Wszystkie te piękne meble i dodatki można znaleźć w ofercie dwóch duńskich marek Hubsch i Madam Stoltz, które projektują cudowne rzeczy będące połączeniem surowego i oszczędnego w wyrazie stylu skandynawskiego z jednocześnie przytulną atmosferą pełną kultu dla rodziny i ciepła. Obie marki tworzą niepowtarzalne przedmioty, które sprawiają wrażenie jakby posiadały swoją własną ciekawą historię. Są to drewniane i metalowe meble, wiszące półki, cudowne szklane lampy wiszące, metalowe kinkiety, poduszki, ciepłe pledy z naturalnych materiałów, dywaniki o cudownych skandynawskich wzorach, ciekawa ceramika i wiele innych pięknych dodatków, dzięki którym dom zaczyna żyć. Dla Duńczyków istotną rolą jest życie w zgodzie z naturą, bez nadmiernej ingerencji w nią. Uwielbiają więc wszelkie przedmioty pochodzące z recyklingu, często sami dają przedmiotom drugie życie, nadając im nową funkcję. Są to np. meble tarasowe ze starych palet, wykorzystanie starych skrzynek po jabłkach lub warzywach jako kwietników lub półek wiszących. Możliwości jest wiele, wystarczy tylko niczym nieograniczona wyobraźnia.
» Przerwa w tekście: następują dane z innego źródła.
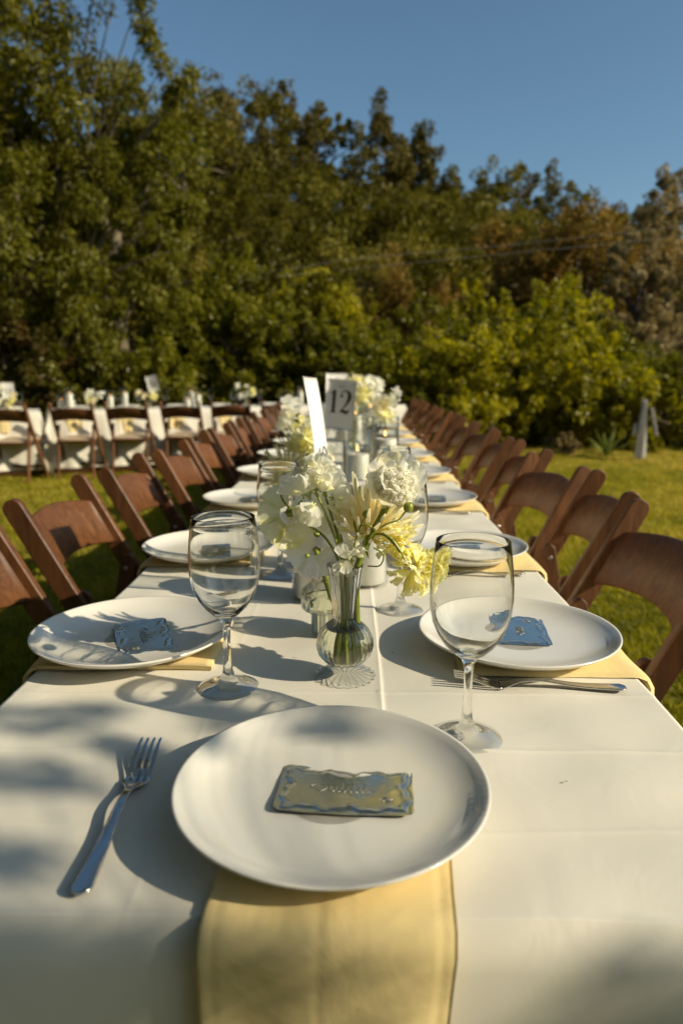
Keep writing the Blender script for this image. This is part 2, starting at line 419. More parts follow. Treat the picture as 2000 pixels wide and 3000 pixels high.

Najważniejsze by czuć się dobrze we własnym domu, żeby umieć w nim wypoczywać i gościć przyjaciół, a przede wszystkim żeby umieć być w nim szczęśliwym.
Ja nie mogę się napatrzeć na wnętrza stylu hygge i powoli zastanawiam się, czy nie wprowadzić tego stylu do moich wnętrz. U mnie jest na wpół skandynawsko, na wpół nowocześnie 🙂
Dobre porady, szukam pomysłów przed remontem.
Piękne dekoracje. Ta ściana za kanapą to deski, czy tapeta?